To some degree, all of Fox News’s top opinion personalities have side ventures — speeches, books, radio — that can invite static from the network. In April, for instance, Fox News bosses vetoed a planned appearance by Hannity at a fund-raiser for a Tea Party group in Cincinnati. But more than any other person at Fox News, Beck operates as a stand-alone entity. He is the only major personality at the network whose office is not at Fox News headquarters in the News Corp building (Mercury is a few blocks down Sixth Avenue). He employs his own publicist, Matthew Hiltzik, a communications consultant who is the son of Beck’s agent, George Hiltzik. Beck receives a $2.5 million salary from Fox News, which bumps to $2.7 million next year, the last of the contract. It is a small fraction of Beck’s revenues, the bulk of which he brings in from his radio and print deals.

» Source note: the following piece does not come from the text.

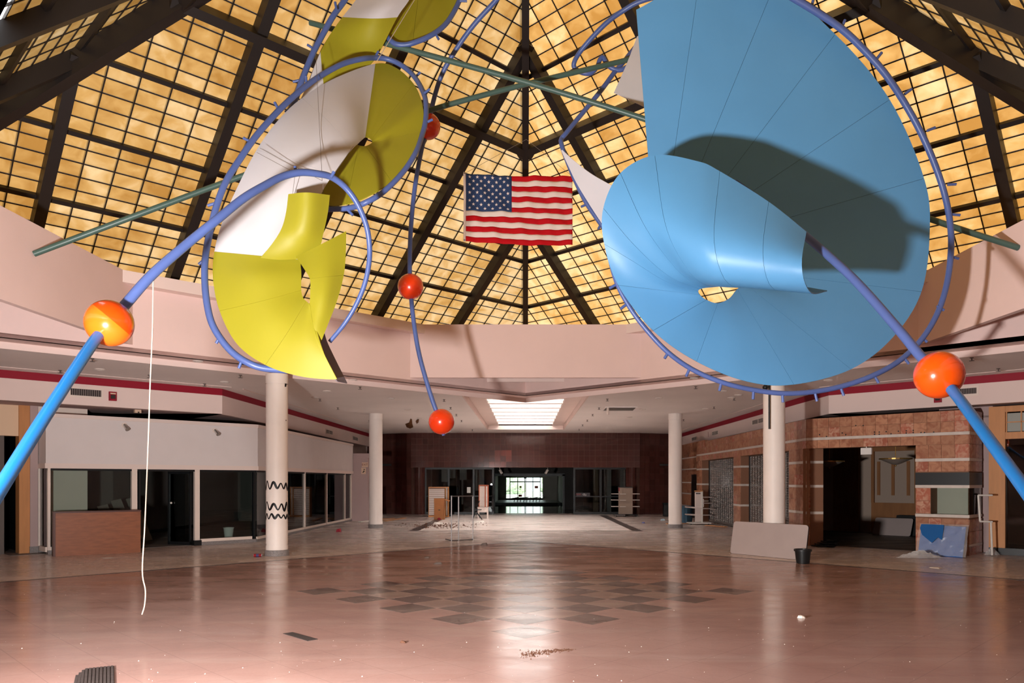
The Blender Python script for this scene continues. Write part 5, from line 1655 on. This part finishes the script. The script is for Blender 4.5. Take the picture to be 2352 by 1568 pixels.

Indeed, Beck generates his own cash and has his own media company, meaning Fox can’t control him. One fears what one cannot control.

So if Ailes is the supposed “tough guy” that he wants his reputation to be, will he be “tough” enough to show Beck who’s boss? Will he have the balls or the guts or the spine to kick Beck’s show off Fox if he gets out of line? No doubt Ailes is correct when he says if it wasn’t for Fox, Beck wouldn’t have had 30 people, much less than 300,000 for his little Lincoln Memorial worship ceremony.

Then again Dr. Frankenstein probably felt the same way about his creation as well.

You should take a look at NYT Magazine piece on Beck. If you want to see what a “conservative” Oprah Winfrey is like, well here you go. Here’s another good line which is vivid display of the cash machine that is Conservative INC.

BECK PERFORMS MORE than 20 live stage shows a year as part of what has become a growing multimedia and merchandising empire that, according to Forbes, earned $35 million between June 2009 and June 2010. At the end of July, I paid $147 for a ticket to see him and Bill O’Reilly perform together at a theater in the round in Westbury, N.Y., on Long Island — part of Beck and O’Reilly’s “Bold and Fresh” tour. The theater drew an orderly suburban procession of khaki-wearing, Camry-driving Caucasians who say they want their country back. The woman next to me complained that her large oil can of Heineken and a pretzel cost $16.

Gee, I can watch Beck and O’Reilly on TV for less than that or see clips of their shows on You Tube at work for nothing. Why would I pay $147 a ticket to see the same act in a theater? Oh well, I guess some people just can’t get enough of it, which is what Conservative INC. is counting on.